From the perspective of an attack aimed at minting a large amount of stablecoin using a flash loan, there are five overlapping security mechanisms:
GEX Token Supply Limiter
Internal GLP Oracle
Protocol oracle
Stablecoin Supply Limiter
GLP entropy capture
All these systems work together, so that depending on the state of the protocol and the characteristics of the attack, it will be more likely that one or more of them will intervene.
GEX Token Supply Limiter
Any attempt to manipulate the GEX token that involves artificially increasing its price will lead to the minting of a large number of GEX tokens on GLP. This instantaneous mass minting could trigger the token's supply cap, which is set at 5 million units per day on average. Activating the limiter implies that the attack transaction reverts, so it would not have any effect on the system. For more information on how this mechanism works, consult the dedicated section:
GLP internal oracle
GLPs incorporate an internal oracle developed by Geminon whose algorithm is immune to price manipulation using flash loans.
Protocol oracle
The Geminon oracle contract acts as a coordinator for the rest of the protocol contracts.

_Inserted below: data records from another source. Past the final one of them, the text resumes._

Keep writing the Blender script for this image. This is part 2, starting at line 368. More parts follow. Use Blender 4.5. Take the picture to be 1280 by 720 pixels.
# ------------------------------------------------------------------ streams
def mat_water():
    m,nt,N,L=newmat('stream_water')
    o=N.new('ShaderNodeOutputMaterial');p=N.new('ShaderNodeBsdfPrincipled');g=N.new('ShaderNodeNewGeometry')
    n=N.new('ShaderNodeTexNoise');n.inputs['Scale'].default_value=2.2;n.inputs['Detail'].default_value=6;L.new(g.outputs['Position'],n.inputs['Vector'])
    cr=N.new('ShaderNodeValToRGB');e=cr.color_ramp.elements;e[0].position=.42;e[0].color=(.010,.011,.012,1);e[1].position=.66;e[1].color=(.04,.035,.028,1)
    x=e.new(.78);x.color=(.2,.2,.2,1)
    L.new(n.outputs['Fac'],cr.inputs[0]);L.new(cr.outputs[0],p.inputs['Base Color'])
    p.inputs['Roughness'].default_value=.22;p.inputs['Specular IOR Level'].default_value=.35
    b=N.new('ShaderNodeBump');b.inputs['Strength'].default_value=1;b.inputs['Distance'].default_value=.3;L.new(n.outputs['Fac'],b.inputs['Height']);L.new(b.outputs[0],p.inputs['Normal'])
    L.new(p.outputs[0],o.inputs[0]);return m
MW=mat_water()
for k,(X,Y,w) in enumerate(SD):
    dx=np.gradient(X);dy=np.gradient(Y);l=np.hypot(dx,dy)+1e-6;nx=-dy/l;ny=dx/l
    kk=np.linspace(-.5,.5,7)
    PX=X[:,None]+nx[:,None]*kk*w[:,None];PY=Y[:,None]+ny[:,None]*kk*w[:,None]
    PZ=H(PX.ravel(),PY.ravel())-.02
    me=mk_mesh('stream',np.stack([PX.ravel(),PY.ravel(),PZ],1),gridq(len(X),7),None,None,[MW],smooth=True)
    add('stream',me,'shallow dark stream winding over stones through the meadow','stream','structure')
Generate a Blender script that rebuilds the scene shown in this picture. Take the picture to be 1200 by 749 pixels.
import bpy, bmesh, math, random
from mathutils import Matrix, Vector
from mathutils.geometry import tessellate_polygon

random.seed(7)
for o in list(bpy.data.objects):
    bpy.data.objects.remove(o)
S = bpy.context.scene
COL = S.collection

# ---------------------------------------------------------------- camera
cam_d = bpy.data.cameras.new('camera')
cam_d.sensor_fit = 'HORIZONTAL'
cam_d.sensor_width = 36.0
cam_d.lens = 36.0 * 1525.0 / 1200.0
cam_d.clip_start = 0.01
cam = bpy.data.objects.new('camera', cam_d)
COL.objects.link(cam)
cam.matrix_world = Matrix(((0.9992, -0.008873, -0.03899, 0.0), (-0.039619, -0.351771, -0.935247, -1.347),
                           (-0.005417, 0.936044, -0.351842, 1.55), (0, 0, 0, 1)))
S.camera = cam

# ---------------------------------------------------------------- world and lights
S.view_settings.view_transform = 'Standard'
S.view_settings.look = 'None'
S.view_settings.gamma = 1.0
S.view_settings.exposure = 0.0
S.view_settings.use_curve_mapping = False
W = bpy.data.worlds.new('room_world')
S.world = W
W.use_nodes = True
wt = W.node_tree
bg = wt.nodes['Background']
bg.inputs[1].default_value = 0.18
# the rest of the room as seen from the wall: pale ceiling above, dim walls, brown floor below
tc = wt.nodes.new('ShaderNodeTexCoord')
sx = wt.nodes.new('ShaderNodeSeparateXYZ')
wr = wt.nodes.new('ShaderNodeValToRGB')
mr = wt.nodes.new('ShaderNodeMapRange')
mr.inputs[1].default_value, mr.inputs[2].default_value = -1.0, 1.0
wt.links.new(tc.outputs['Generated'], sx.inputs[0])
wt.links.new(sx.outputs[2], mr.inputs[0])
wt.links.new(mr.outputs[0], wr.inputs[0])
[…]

One of its functions is to aggregate the data from the oracles of each of the GLPs in the network, providing a secure price for the GEX token that is the average of the internal oracles of each GLP. This is an additional layer of security to the internal oracles of each pool, which enhances the effect of the rest of the security systems:
Increases the probability that the GEX token supply limiter will be activated, since to achieve the same variation in the average price of the n pools in the network, it is necessary to mint n times more GEX tokens than if it were a single pool.
Enhances the effectiveness of the internal GLP oracle, adding a third layer of smoothing to one-off price changes.
Enhances the entropy capture of the GLPs, multiplying the cost and potential losses for the attacker trying to manipulate the price.
Stablecoin Supply Limiter
All Geminon stablecoins incorporate a supply limiter like the one used by the GEX token. This system would be the last to intervene in the event of an attack, and although it can also cause the transactions of the attack to revert, it is considered more of a mechanism to mitigate the scope of the attacks by limiting the possible impact on the protocol balances.
GLP entropy capture
It is one of the most effective protection systems in the pool, since it makes operations with a high impact on the price irreversible. In the case of flash loans, this means that the transaction will revert when the full amount of the loan cannot be repaid, and in spot attacks it will make the operation unprofitable for the attacker. This effect is discussed in detail in the next section.
Simulations
Given the importance of ensuring the security of the protocol against price manipulation attacks, the Geminon team carried out simulations of the behavior of the internal oracle of a GLP against different attack patterns using flash lending. The simulations empirically confirmed the expected behavior of the protocol design.
Settings
For the simulations, a single isolated pool was used, so the synergies of using several pools and the master oracle of the protocol are not taken into account. A series of 100,000 trades with a random amount and interval were simulated, generating constant long-term growth in the size of the pool, and for every 10,000 legitimate trades a manipulation attack was introduced with a random amount between $1 million and $1 billion, so that attacks were tested on all pool liquidity regimes. Both simple attack patterns were tested, as well as attacks with multiple operations that sought to deceive the internal oracle of the pool to make it reflect the manipulated price.
Results
In more than 50% of the simulated attacks, the transaction was reversed because the GEX token mint limiter was triggered in the first instance. In a multi-pool environment, this percentage would have been even higher.
No attack pattern managed to manipulate the secure pool price within the same block, implying that no flash loan attack would have been effective against the protocol, even with only one GLP running on the network. The following figure shows the pool price sequence during one of the simulated attacks. You can see how the attack produces an instantaneous spike in the raw pool price, while the oracle instantaneous price perfectly filters the attack and the safe price remains unchanged until it ends. It can also be seen how during normal operations before and after the attack, the oracle faithfully reflects the exact price of the pool without delay.
In the case of spot attacks, with a duration longer than one block, the final price of the pool ended up being higher because the pool captured a significant percentage of the collateral deposited by the attacker, making the attack not only unsuccessful but also produce benefits for the protocol. In the case of flash loans, the transactions would have been reverted due to the impossibility of repaying the entire loan at the end of the transaction. The following figure shows the attacker's balance variation during the flash loan. It can be seen that it ends up with a lower balance than the initial one, without counting the fees.